In Texas v. Johnson, the Supreme Court upholds flag burning as protected speech under the First Amendment.


The American with Disabilities Act establishes legal rights for physically and mentally handicapped citizens.


The Civil Rights Act is passed in response to several Supreme Court decisions that had limited employees’ rights to sue in cases of discrimination and allows individuals to collect damages from those who deny their rights.


In Planned Parenthood of Southeastern Pennsylvania v. Casey, the Supreme Court retreats from its position in Roe v. Wade and allows some restrictions on a woman’s right to choose an abortion, provided the government does not unduly burden or interfere with her ability to get an abortion.


In Church of the Lukumi Babalu Aye v. City of Hialeah, the Supreme Court upholds the right of believers in a folk religion to practice animal sacrifice, as part of their First Amendment right to free exercise of religion, in defiance of public health laws.

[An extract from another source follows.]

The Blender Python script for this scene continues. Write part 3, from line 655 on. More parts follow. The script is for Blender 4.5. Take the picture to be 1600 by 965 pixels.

In Rosenberger v. University of Virginia, the Supreme Court rules that the First Amendment’s establishment clause does not prohibit a school from supporting religious publications, as long as the distribution of funds is evenhanded.


In response to the terrorist attacks of September 11, 2001, Congress passes the USA PATRIOT Act. The legislation expands government’s authority to monitor phone calls, search homes and offices, and obtain business records, among other things, in an attempt to prevent future terrorist attacks.


In Kelo v. City of New London, the Supreme Court upholds the Connecticut city’s right to use eminent domain to support its economic development strategy. The decision to allow private developers, working for the government, to take personal property causes a backlash and state legislatures pass new laws to protect homeowners.


The Senate fails by one vote to pass the Flag Protection Amendment.